#### [TASK GOAL]
Retype, exactly as they stand, the lines from the start of the data to the line that contains "SC = bpy.context.scene", both ends included. Leave the pictures out.
——————
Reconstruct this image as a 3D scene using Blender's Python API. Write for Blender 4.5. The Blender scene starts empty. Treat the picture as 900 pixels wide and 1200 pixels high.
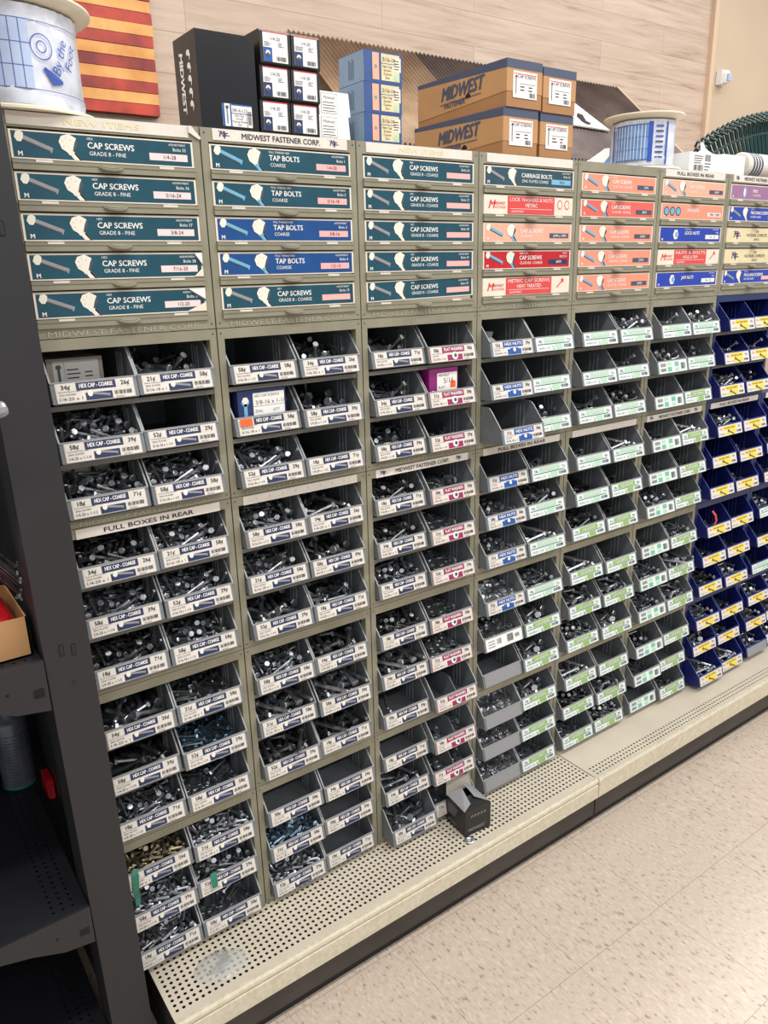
import bpy, bmesh, math, random
import numpy as np
from mathutils import Matrix, Vector, Euler
random.seed(7)
C = bpy.context.scene.collection
SC = bpy.context.scene

# ------------------------------------------------------------------ camera
CAMP = Vector((-0.26156, -1.28669, 1.48414)); FPX = 903.229
RC = ((0.8104871631, -0.5852681965, -0.0239101765), (-0.1925556709, -0.2276586032, -0.9545123750), (0.5532023789, 0.7782240671, -0.2972110857))
cd = bpy.data.cameras.new('camera'); cam = bpy.data.objects.new('camera', cd); C.objects.link(cam)
cd.sensor_fit = 'VERTICAL'; cd.sensor_height = 24.0; cd.lens = FPX * 24.0 / 1200.0; cd.clip_start = 0.02
CR0, CR1, CR2 = [Vector(r) for r in RC]
cam.matrix_world = Matrix((( CR0.x, -CR1.x, -CR2.x, CAMP.x), (CR0.y, -CR1.y, -CR2.y, CAMP.y), (CR0.z, -CR1.z, -CR2.z, CAMP.z), (0, 0, 0, 1)))
SC.camera = cam
def project(p):
    d = Vector(p) - CAMP
    return 450 + FPX * d.dot(CR0) / d.dot(CR2), 600 + FPX * d.dot(CR1) / d.dot(CR2), d.dot(CR2)

# ------------------------------------------------------------------ light
w = bpy.data.worlds.new('store_light'); SC.world = w; w.use_nodes = True
w.node_tree.nodes['Background'].inputs[0].default_value = (0.96, 0.98, 1.0, 1)
w.node_tree.nodes['Background'].inputs[1].default_value = 0.55
def lamp(x, y, z, sx, sy, e, col=(1.0, 0.965, 0.925)):
    l = bpy.data.lights.new('ceiling_tube', 'AREA'); l.shape = 'RECTANGLE'; l.size = sx; l.size_y = sy; l.energy = e; l.color = col
    o = bpy.data.objects.new('ceiling_tube', l); C.objects.link(o); o.location = (x, y, z)
for x in (-0.9, 0.9, 2.7, 4.5):
    lamp(x, -1.15, 3.3, 1.5, 0.22, 26)
    lamp(x, -3.2, 3.3, 1.5, 0.22, 26)
    lamp(x, 0.55, 3.3, 1.5, 0.22, 14)
SC.view_settings.view_transform = 'Standard'; SC.view_settings.look = 'None'
SC.view_settings.gamma = 1.0; SC.view_settings.use_curve_mapping = False
SC.view_settings.exposure = 0.12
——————
#### [FINISHED ANSWER]
Reconstruct this image as a 3D scene using Blender's Python API. Write for Blender 4.5. The Blender scene starts empty. Treat the picture as 900 pixels wide and 1200 pixels high.
import bpy, bmesh, math, random
import numpy as np
from mathutils import Matrix, Vector, Euler
random.seed(7)
C = bpy.context.scene.collection
SC = bpy.context.scene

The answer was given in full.